Nous avons substitué ici avec l'auteur le cercle au globe, et le carré au cube, parce qu'il y a beaucoup d'apparence que celui qui se sert de ses yeux pour la première fais, ne voit que des surfaces, et ne sait ce que c'est que saillie ; car la saillie d'un corps consiste en ce que quelques-uns de ses points paraissent plus voisins de nous que les autres : or c'est par l'expérience jointe au toucher, et non par la vue seule, que nous jugeons des distances.

De tout ce qui a été dit jusqu'ici sur le globe et sur le cube, ou sur le cercle et le carré, concluons avec l'auteur qu'il y a des cas où le raisonnement et l'expérience des autres peuvent éclairer la vue sur la relation du toucher, et assurer, pour ainsi dire, l'oeil qu'il est d'accord avec le tact.

La lettre finit par quelques réflexions sur ce qui arriverait à un homme qui aurait Ve dès sa naissance, et qui n'aurait point eu le sens du toucher ; et à un homme en qui les sens de la vue et du toucher se contrediraient perpétuellement. Nous renvoyons nos lecteurs à ces réflexions : elles nous en rappellent une autre à peu près de la même espèce, que fait l'auteur dans le corps de la lettre. " Si un homme, dit-il, qui n'aurait Ve que pendant un jour ou deux, se trouvait confondu chez un peuple d'aveugles, il faudrait qu'il prit le parti de se taire, ou celui de passer pour un fou : il leur annoncerait tous les jours quelque nouveau mystère, qui n'en serait un que pour eux, et que les esprits forts se sauraient bon gré de ne pas croire. Les défenseurs de la religion ne pourraient-ils pas tirer un grand parti d'une incrédulité si opiniâtre, si juste même à certains égards, cependant si peu fondée " ? Nous terminerons cet article par cette réflexion capable d'en contrebalancer quelques-autres qui se trouvent répandues dans l'ouvrage, et qui ne sont pas tout à fait si orthodoxes. (O)

* AVEUGLES, (Histoire moderne) hommes privés de la vue qui forment au Japon un corps de savants fort considérés dans le pays.

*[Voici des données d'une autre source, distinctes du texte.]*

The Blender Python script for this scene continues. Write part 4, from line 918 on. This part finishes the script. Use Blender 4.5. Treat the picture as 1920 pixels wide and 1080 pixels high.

Ces beaux esprits sont bien venus des grands ; ils se distinguent surtout par la fidélité de leur mémoire. Les annales, les histoires, les antiquités, forment un témoignage moins fort que leur tradition : ils se transmettent les uns aux autres les événements ; ils s'exercent à les retenir, à les mettre en vers et en chant, et à les raconter avec agrément. Ils ont des académies où l'on prend des grades. Voyez Barth. Asia. et l'Histoire du Japon du père Charlevoix.